Este aceite representa las buenas obras, que mantienen encendida la luz que el discípulo de Jesús tiene que enseñar. Las buenas obras sirven para iluminar, dar vida a la existencia propia y de los que nos rodean, porque sin ellas nuestra vida está vacía, como las alcuzas de las doncellas necias.
En el mismo evangelio de Mateo, en el capítulo 5, Jesús dice a sus discípulos: “vosotros sois la luz del mundo… Así alumbre vuestra luz delante de los hombres, para que vean vuestras buenas obras, y glorifiquen a vuestro Padre que está en los cielos” (Mt 5, 14a.16).

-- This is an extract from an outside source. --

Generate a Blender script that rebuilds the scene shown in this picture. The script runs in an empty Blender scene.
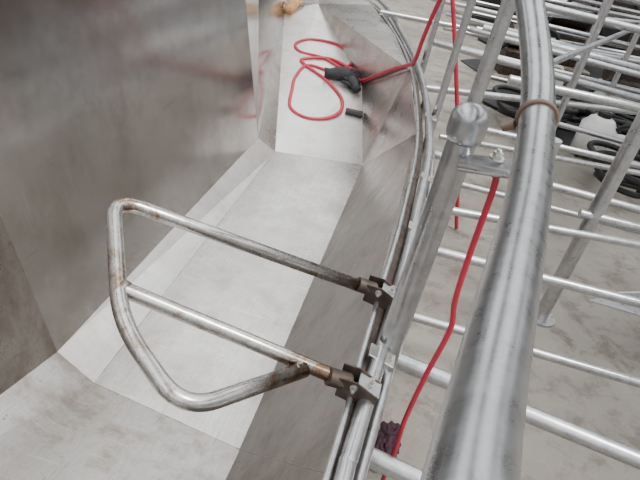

De esta forma, se entiende mejor el “no” de las doncellas sensatas a la petición de compartir su aceite. Las buenas obras son personales, nadie puede hacerlas por nosotros y si queremos “obtenerlas”, conocemos de sobra la tienda donde comprarlas: “estuve hambriento, y vosotros me disteis de comer; estuve sediento, y me disteis de beber; llegué como un extraño, y me recibisteis en vuestra casa; no tenía ropa y me la disteis; estuve enfermo, y me visitasteis; en la cárcel, y vinisteis a verme”(Mt 25, 35-36).
Durante siglos, los cristianos hemos estado creyendo que pertenecer a la Iglesia y participar a los sacramentos era lo único necesario para garantizar nuestro bienestar espiritual, pero este texto nos recuerda que es todo lo contrario.
De hecho, “no todos los que dicen: “Señor, Señor” entrarán en el reino de los cielos, sino los que hacen la voluntad de mi Padre que está en los cielos” (Mt 7,21). Y la voluntad del Padre es que trasformemos la sociedad en un lugar más humano, más justo y más hermoso con nuestras vidas.
Esta es la luz que necesita el mundo y depende sólo de nosotros que esto se haga realidad.